Fire victims are remembered with tears, laughter BALTIMORE CITY

April 06, 1993|By Laura Lippman | Laura Lippman,Staff Writer

Vibha Kohli didn't always like her social worker, Judy Dobson. But last Christmas, Ms. Kohli tried to make amends when she gave her a black-and-gold scarf.

"I haven't worn it until now -- it would have looked perfect on Vibha," Ms. Dobson said at a memorial service yesterday for Ms. Kohli, Ethel Paugh and Barbara Taylor, who were killed Saturday in an arson fire at My Sister's Place Lodge, a Baltimore shelter for homeless women.

Ms. Dobson's voice broke. She recovered, then laughed. "She would say to me, 'Darling, just put it on,' " the social worker recalled.

Tears, then laughter. That was the pattern at the service at Our Daily Bread, a downtown soup kitchen, where the homeless and those who care for them celebrated the small victories in these three women's lives.

The fire at My Sister's Place Lodge at 609 Park Ave. started about 2 a.m. Ms. Kohli died after jumping from a second-story window. Ms. Paugh and Ms. Taylor were found in their rooms, dead from smoke inhalation.

Police have made no arrests in connection with the fire.

Those who knew the victims shared their memories during the brief service.

Ethel Thompson, a gospel singer and organist, recalled how Ethel Paugh gave her a bottle of perfume. Others spoke of Ms. Taylor's sweet high voice and unfailing politeness.

But Vibha Kohli seemed to have made the deepest impression on those assembled. They described a woman who was personable and bright. She delighted in giving nicknames to the staff at the lodge. And she was the kind of person who would borrow a nickel, then share the soda she bought with it.

"She was the light of the lodge, she gave out an aura," said Joan Smith, a supervisor at the lodge.

"She and the other ladies were the spark for us," said Ms.

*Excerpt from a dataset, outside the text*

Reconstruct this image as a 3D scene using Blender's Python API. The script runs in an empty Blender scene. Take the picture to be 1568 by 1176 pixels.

Dobson.

The Rev. Tom Bonderenko, who officiated at the service, said Ms. Kohli was a familiar sight downtown.

"I always saw her be-bopping around town," he said. "If she was still with us, she'd probably be at the stadium [for Opening Day]."

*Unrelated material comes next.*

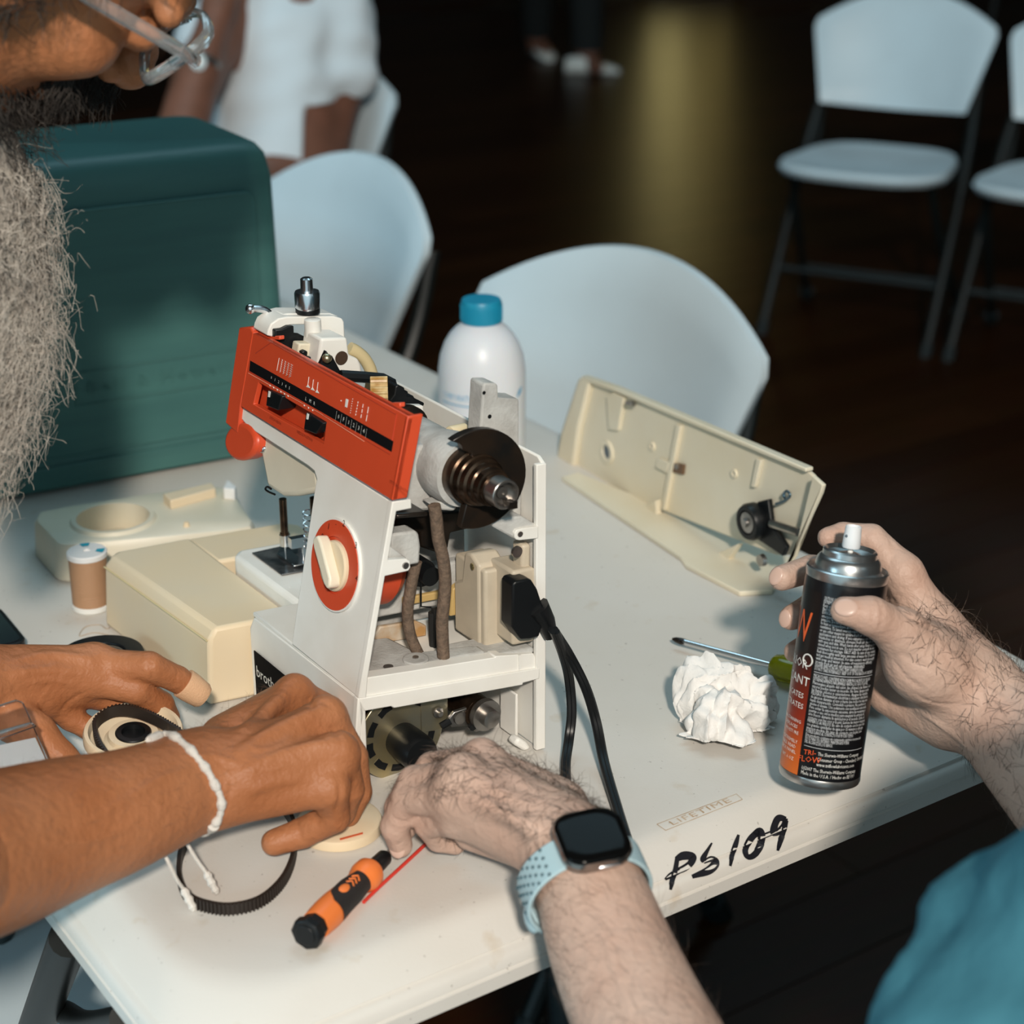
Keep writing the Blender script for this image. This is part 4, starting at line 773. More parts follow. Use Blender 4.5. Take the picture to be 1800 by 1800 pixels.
def grip(b):
    n, m = 10, 14; prof = [(.026, .0104), (.034, .0102), (.042, .0094), (.052, .0087), (.0605, .0086)]
    ts = np.linspace(.024, .061, m); rr = np.interp(ts, [p[0] for p in prof], [p[1] for p in prof]); vs = []
    for t, r in zip(ts, rr):
        w0 = -.15 + (.55 if t < .032 else 0)*((.032 - t)/.008); a0, a1 = w0 - .35*math.sin((t - .024)/.037*math.pi), 1.9
        vs += [s_a + sd*t + (sx_*math.sin(a0 + (a1-a0)*i/n) + sz_*math.cos(a0 + (a1-a0)*i/n))*(r + .0004*math.sin(t*4200)) for i in range(n+1)]
    b.add(vs, [(j*(n+1)+i, j*(n+1)+i+1, (j+1)*(n+1)+i+1, (j+1)*(n+1)+i) for j in range(m-1) for i in range(n)])
gp = P('rubber_grip', gripm, scr, grip, smooth=1)
P('grip_chevron', orange, gp, lambda b: [b.tube([s_a + sd*(.0475 + k*.0034 - .0028*abs(q)) + (sx_*math.sin(.30 + q*.30) + sz_*math.cos(.30 + q*.30))*.0094 for q in (-1, -.5, 0, .5, 1)], .0006, 6) for k in range(3)])
P('grip_badge', orange, gp, lambda b: b.ball(s_a + sd*.0385 + (sx_*math.sin(.25) + sz_*math.cos(.25))*.0092, (.0052, .0030, .0012), R=np.array([sd, np.cross(unit(sx_*.25 + sz_), sd), unit(sx_*.25 + sz_)]).T))
P('blade_chuck', blackp, scr, lambda b: b.lathe([(.076, .0050), (.080, .0056), (.092, .0052), (.094, .0040)], s_a, sd, 20))
P('blade', steel, scr, lambda b: b.lathe([(.093, .0020), (.150, .0020), (.152, .0012)], s_a, sd, 10))
# --- red straw
st = P('spray_straw', mat('red_straw', (.62, .045, .03), .35), None, lambda b: b.tube(spline([onz(x, y, .0013) for x, y in ((639, 1586), (670, 1556), (705, 1524), (748, 1484))], 4), .0012, 8))
tag(st, 'thin red plastic straw lying beside the orange screwdriver', 'straw')
# --- cream disc
dk = thing('round_disc', onz(597, 1455), 'round cream plastic cap with a small orange line under the fist', 'cap')
d0 = onz(597, 1458); P('cap_body', cream, dk, lambda b: b.lathe([(0, .0265), (.001, .0282), (.005, .0285), (.0075, .0275), (.0085, .0255), (.0088, .0001)], d0, TW, 56), smooth=.6)
P('cap_mark', mat('orange_mark', (.70, .13, .05), .5), dk, lambda b: b.prism([onz(x, y, .0090) for x, y in ((597, 1474), (638, 1463), (638, 1466), (598, 1477))], TW*.0002), smooth=0)
# --- hand wheel in the left hand
hwc = onz(236, 1322, .022); hwa = unit(np.array([.06, -.10, 1.0]))
hw = thing('pulley_wheel', hwc, 'cream pulley wheel with a black hub held by the hand with the plaster', 'pulley wheel')
P('wheel_body', cream, hw, lambda b: b.lathe([(0, .026), (.002, .030), (.010, .0320), (.0115, .0335), (.017, .0335), (.019, .0325), (.019, .0300), (.014, .0285), (.011, .020), (.013, .0175), (.016, .0165), (.016, .0120), (.010, .0115)], hwc, hwa, 56), smooth=.55)
P('wheel_hub', blackp, hw, lambda b: b.lathe([(.006, .0122), (.0165, .0122), (.0172, .0115), (.0172, .0080), (.014, .0075), (.014, .0001)], hwc, hwa, 36), smooth=.5)
# --- toothed belt
belt = thing('toothed_belt', onz(420, 1590), 'black toothed drive belt looping from the pulley wheel across the table', 'belt')
bpx = [(318, 1292, .046), (270, 1264, .048), (225, 1249, .047), (190, 1254, .044), (168, 1280, .040), (190, 1330, .034), (270, 1400, .012), (328, 1455, .004), (318, 1510, .004), (318, 1550, .004), (335, 1580, .004), (370, 1594, .004), (410, 1597, .004), (455, 1585, .004), (490, 1556, .004), (510, 1520, .004), (517, 1480, .004), (510, 1440, .005), (470, 1390, .014), (410, 1345, .028), (360, 1312, .040), (318, 1292, .046)]
bp_ = spline([onz(x, y, h) for x, y, h in bpx], 9)
seg = np.r_[0, np.cumsum(np.linalg.norm(np.diff(bp_, axis=0), axis=1))]; NB = 210; uu_ = np.linspace(0, seg[-1], NB)
bpp = np.stack([np.interp(uu_, seg, bp_[:, k]) for k in range(3)], 1)
beltm = mat('black_belt', (.020, .014, .011), .55)
def beltf(b):
    Hb, Tb = .0042, .0007; rings = []
    for i in range(NB):
        t = unit(bpp[(i+1) % NB] - bpp[i-1]) if 0 < i < NB-1 else unit(bpp[1] - bpp[NB-2]); n = unit(np.cross(t, TW)); p = bpp[i]
        rings.append([p + n*Tb - TW*(Hb-.0000), p + n*Tb + TW*Hb, p - n*Tb + TW*Hb, p - n*Tb - TW*Hb])
    b.loft(rings, True, False)
P('belt_band', beltm, belt, beltf)
def teeth(b):
    for i in range(1, NB-1):
        t = unit(bpp[i+1] - bpp[i-1]); n = unit(np.cross(t, TW)); b.box(bpp[i] + n*.0013, n*.0007, t*.0006, TW*.0042)
tag(P('belt_teeth', beltm, belt, teeth), kind='stuff')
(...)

Sitting in the front row, Ms. Kohli's family listened gratefully to these comments. They had seen a change in her over the past year, said her father, Harry Kohli. But it was only at the service that they realized how far their daughter had come.

"I felt very, very comfortable," said Mr. Kohli, an importer, who lives outside New York City. "She was showing love, getting love."

Just last week, his daughter had promised to come home for Easter. It seemed that the pattern of her life -- getting close to her family, then running away, then getting close again -- was finally changing.

Mr. Kohli and his wife, Suniti, received the news of Vibha's death as they were preparing for a niece's wedding.

They found themselves in Baltimore, planning a funeral.

They dressed their daughter in a red bride's gown, a Hindu tradition. The body was then cremated at a local funeral home.

"In our religion, we think of it as going to one's lover," Mr. Kohli said.

"We dressed her with all the love we could muster, and we sent her off."